• Problem statement:
From the first line of the data through the line containing "return idx, best", return each line exactly.
## BEGIN Data supplied
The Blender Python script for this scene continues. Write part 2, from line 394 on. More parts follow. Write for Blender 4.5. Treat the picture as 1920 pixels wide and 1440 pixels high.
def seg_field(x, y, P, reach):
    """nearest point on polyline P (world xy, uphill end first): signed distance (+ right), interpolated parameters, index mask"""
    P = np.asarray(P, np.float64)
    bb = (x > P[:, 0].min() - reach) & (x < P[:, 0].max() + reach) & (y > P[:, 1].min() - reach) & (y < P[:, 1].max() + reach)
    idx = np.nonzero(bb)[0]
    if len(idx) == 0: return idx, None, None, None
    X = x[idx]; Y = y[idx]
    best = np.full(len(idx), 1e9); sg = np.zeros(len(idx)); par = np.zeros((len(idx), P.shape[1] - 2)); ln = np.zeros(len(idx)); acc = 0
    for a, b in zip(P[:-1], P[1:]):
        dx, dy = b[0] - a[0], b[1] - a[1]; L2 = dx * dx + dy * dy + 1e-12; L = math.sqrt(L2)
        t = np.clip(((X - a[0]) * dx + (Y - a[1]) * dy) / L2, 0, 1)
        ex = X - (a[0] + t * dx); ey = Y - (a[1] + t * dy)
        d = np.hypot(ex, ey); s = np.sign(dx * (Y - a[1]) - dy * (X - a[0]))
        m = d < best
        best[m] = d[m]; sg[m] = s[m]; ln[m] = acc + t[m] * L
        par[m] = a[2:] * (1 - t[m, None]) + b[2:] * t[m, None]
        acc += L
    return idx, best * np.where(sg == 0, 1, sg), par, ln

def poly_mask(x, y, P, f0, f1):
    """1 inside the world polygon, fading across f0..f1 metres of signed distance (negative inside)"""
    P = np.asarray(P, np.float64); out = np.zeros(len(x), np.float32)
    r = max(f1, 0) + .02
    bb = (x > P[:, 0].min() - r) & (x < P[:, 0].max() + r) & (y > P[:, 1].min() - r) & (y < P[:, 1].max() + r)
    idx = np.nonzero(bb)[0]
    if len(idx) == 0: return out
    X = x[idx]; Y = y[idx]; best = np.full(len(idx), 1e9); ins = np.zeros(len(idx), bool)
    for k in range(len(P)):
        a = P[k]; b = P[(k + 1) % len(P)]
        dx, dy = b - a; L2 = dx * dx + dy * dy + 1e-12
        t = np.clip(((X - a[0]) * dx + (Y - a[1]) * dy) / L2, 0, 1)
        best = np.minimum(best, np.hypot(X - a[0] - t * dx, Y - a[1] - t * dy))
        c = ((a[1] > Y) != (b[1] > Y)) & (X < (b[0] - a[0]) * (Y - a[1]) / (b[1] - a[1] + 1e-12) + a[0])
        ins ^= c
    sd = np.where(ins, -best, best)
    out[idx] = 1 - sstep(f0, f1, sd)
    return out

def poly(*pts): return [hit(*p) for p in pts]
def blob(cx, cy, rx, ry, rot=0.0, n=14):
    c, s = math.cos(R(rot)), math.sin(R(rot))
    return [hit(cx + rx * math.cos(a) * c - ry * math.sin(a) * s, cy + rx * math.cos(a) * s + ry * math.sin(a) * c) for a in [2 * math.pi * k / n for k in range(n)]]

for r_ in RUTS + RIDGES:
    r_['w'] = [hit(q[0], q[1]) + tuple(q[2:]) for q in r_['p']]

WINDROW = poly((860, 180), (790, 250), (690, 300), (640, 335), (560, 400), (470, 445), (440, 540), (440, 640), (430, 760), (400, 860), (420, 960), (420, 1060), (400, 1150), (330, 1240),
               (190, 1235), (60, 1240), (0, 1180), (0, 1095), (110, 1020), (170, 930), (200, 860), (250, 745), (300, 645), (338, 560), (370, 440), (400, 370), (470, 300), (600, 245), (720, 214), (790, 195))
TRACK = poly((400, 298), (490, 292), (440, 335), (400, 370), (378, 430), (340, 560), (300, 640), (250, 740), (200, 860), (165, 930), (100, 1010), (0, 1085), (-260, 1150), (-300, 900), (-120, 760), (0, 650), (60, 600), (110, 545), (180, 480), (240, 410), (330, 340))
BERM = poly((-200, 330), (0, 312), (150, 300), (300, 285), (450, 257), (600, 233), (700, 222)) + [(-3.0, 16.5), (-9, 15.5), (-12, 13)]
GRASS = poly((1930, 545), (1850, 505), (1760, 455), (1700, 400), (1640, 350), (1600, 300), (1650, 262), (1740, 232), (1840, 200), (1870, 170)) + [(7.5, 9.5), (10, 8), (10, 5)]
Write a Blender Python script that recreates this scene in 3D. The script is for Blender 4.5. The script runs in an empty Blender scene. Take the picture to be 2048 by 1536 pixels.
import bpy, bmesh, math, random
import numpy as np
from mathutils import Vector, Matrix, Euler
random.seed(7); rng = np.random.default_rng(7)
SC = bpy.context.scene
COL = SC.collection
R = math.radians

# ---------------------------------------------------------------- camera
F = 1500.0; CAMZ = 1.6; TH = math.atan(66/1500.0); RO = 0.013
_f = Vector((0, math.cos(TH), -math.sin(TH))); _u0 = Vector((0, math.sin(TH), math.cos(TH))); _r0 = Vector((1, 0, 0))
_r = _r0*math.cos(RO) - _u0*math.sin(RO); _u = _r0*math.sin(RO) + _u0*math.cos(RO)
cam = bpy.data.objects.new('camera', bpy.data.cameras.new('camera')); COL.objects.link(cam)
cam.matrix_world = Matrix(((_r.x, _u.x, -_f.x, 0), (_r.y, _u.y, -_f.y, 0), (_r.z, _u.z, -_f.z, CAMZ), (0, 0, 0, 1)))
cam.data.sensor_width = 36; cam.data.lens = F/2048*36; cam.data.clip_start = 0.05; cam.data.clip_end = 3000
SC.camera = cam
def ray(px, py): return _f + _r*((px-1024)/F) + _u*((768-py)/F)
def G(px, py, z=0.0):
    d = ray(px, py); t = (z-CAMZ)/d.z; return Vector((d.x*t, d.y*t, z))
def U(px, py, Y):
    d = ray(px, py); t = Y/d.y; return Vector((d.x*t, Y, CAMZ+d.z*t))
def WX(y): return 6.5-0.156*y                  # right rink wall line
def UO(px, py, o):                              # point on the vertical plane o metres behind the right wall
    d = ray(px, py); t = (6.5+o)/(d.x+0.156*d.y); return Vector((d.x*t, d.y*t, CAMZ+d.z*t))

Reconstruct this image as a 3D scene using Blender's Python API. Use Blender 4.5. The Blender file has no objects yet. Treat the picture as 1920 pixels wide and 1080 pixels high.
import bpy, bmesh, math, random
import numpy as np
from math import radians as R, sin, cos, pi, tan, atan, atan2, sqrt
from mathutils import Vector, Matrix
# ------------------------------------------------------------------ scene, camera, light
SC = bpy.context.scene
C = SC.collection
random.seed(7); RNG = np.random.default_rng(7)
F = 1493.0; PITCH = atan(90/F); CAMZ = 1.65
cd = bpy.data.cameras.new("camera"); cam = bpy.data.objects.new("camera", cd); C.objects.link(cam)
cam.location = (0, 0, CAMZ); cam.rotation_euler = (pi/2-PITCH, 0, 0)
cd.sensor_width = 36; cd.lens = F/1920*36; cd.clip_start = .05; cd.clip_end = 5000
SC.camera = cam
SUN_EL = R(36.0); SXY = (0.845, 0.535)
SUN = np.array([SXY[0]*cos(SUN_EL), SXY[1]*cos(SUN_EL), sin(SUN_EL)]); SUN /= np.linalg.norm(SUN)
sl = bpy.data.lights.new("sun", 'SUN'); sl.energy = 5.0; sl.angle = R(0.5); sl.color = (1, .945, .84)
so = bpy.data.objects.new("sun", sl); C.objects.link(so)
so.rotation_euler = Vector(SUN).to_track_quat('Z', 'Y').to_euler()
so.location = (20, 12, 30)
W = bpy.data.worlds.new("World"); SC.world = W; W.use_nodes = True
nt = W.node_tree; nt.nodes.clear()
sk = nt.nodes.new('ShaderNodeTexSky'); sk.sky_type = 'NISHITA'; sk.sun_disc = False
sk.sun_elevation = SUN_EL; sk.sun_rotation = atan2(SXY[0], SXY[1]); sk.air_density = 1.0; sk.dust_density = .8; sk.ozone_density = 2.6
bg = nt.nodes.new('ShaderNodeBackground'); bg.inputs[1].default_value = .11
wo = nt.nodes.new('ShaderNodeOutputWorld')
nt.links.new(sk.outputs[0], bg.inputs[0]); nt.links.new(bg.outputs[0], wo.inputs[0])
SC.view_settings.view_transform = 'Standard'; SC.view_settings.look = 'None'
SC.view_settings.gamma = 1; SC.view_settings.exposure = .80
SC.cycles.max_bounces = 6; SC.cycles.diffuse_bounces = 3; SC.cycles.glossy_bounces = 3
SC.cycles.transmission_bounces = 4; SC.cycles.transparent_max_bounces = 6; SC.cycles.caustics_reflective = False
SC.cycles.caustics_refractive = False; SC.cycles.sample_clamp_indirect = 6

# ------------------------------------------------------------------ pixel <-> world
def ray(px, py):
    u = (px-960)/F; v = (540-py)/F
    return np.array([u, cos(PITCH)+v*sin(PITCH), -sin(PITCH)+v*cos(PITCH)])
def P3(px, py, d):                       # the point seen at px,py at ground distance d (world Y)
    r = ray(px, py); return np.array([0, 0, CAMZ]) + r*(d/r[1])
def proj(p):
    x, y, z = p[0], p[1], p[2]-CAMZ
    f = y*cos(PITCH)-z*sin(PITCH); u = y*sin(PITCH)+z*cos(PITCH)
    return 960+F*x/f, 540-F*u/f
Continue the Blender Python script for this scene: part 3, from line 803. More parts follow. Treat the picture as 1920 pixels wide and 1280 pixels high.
## END Data supplied
• Task output:
The Blender Python script for this scene continues. Write part 2, from line 394 on. More parts follow. Write for Blender 4.5. Treat the picture as 1920 pixels wide and 1440 pixels high.
def seg_field(x, y, P, reach):
    """nearest point on polyline P (world xy, uphill end first): signed distance (+ right), interpolated parameters, index mask"""
    P = np.asarray(P, np.float64)
    bb = (x > P[:, 0].min() - reach) & (x < P[:, 0].max() + reach) & (y > P[:, 1].min() - reach) & (y < P[:, 1].max() + reach)
    idx = np.nonzero(bb)[0]
    if len(idx) == 0: return idx, None, None, None
    X = x[idx]; Y = y[idx]
    best = np.full(len(idx), 1e9); sg = np.zeros(len(idx)); par = np.zeros((len(idx), P.shape[1] - 2)); ln = np.zeros(len(idx)); acc = 0
    for a, b in zip(P[:-1], P[1:]):
        dx, dy = b[0] - a[0], b[1] - a[1]; L2 = dx * dx + dy * dy + 1e-12; L = math.sqrt(L2)
        t = np.clip(((X - a[0]) * dx + (Y - a[1]) * dy) / L2, 0, 1)
        ex = X - (a[0] + t * dx); ey = Y - (a[1] + t * dy)
        d = np.hypot(ex, ey); s = np.sign(dx * (Y - a[1]) - dy * (X - a[0]))
        m = d < best
        best[m] = d[m]; sg[m] = s[m]; ln[m] = acc + t[m] * L
        par[m] = a[2:] * (1 - t[m, None]) + b[2:] * t[m, None]
        acc += L
    return idx, best * np.where(sg == 0, 1, sg), par, ln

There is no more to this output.